Когда я сказал Мишке, что нам предстоит с ним пойти в эту разведку, единственным, что он спросил, было - долго ли придется плыть морем? По правде говоря, я сам не знал этого в точности, но, чтобы успокоить его, сказал, что нет, недолго.
- Ну, если недолго, тогда ладно.
После этого мы отправились к разведчикам, которые обещали выдать нам кое-какое обмундирование. Но Мишкины толстые икры не влезали ни в одни валенки. В конце концов валенки пришлось обрезать. Я решил идти в сапогах. Нам выдали ватники и ватные штаны. А вообще предполагалось, что мы должны были идти налегке, потому что от места высадки до Пикшуева нам предстояло сделать двенадцать или пятнадцать километров по скалам.
Я не предложил Зельме принять участие в этом деле, потому что не знал, какие у него планы. И в то же время, зная его характер, понимал, что если я предложу ему это, то он все равно пойдет, даже если это совершенно не входит в его намерения. Потом оказалось, что он обиделся на меня за то, что я ему этого не предложил, и несколько дней молчал и злился.

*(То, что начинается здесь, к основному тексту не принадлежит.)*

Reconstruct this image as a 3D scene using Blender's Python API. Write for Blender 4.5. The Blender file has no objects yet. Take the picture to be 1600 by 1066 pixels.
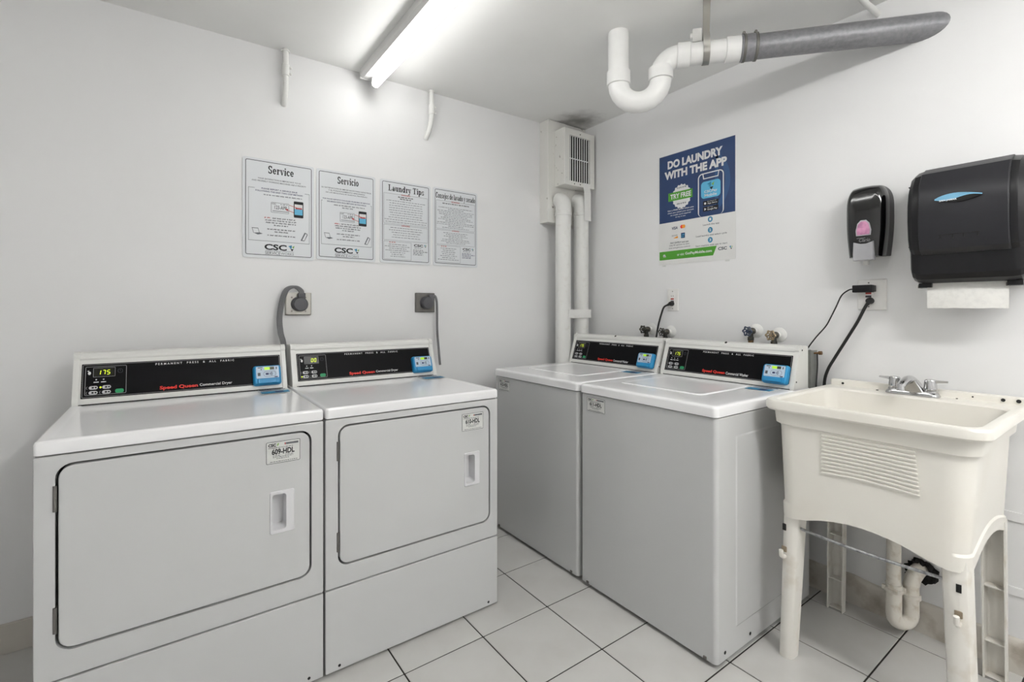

На следующее утро мы пришли в разведку уже вполне экипированные - в шерстяных свитерах, в фуфайках и ватных штанах. Мишка со своим наганом, я с парабеллумом. Словом, вид у нас был достаточно воинственный.
Визгин сказал, чтобы мы не только сдали все документы, но и на всякий случай записали домашние адреса, а кроме того, если хотим, написали на всякий случай записки своим близким.
Все это прозвучало довольно мрачно. Но, как и во многом мрачном на войне, была тут и своя смешная сторона. Когда я поспешил суеверно отказаться не только писать записку, но и оставлять адрес, Визгин недовольно сказал мне:
- Все-таки неправильно вы это делаете. У нас из-за этого уже хлопоты были. Убило тут, понимаете, одного лейтенанта, адреса он не оставил. Возились, возились, так и не смогли отыскать, куда все это переслать.
В его словах чувствовалось не столько огорчение оттого, что убило лейтенанта - случай на войне достаточно обычный, сколько досада из-за того, что до сих пор никто так и не знает, куда отправлять оставшиеся после убитого лейтенанта вещи. Я невольно рассмеялся.
Мы сдали документы, получили свертки с маскировочными куртками, штанами, капюшонами, перчатками и стали терпеливо ждать.
В заливе были снежные заряды, бушевала метель, и на отплытие катера в Полярное все не давали и не давали "добро". Однако по-прежнему оставалась надежда, что погода все-таки исправится и "добро" дадут, и мы сидели в разведке сначала с восьми до двенадцати - до флотского обеда, а потом, после обеда, - до тех пор, пока окончательно не выяснилось, что "добра" не будет.
Теперь начиналась смешная оборотная сторона утренней торжественной сдачи документов. Нам нужно было возвращаться в гостиницу, следовательно, нам нужны были документы. Кроме того, нам нужно было есть и пить, следовательно, нам могли пригодиться и деньги. Пришлось забрать и то и другое.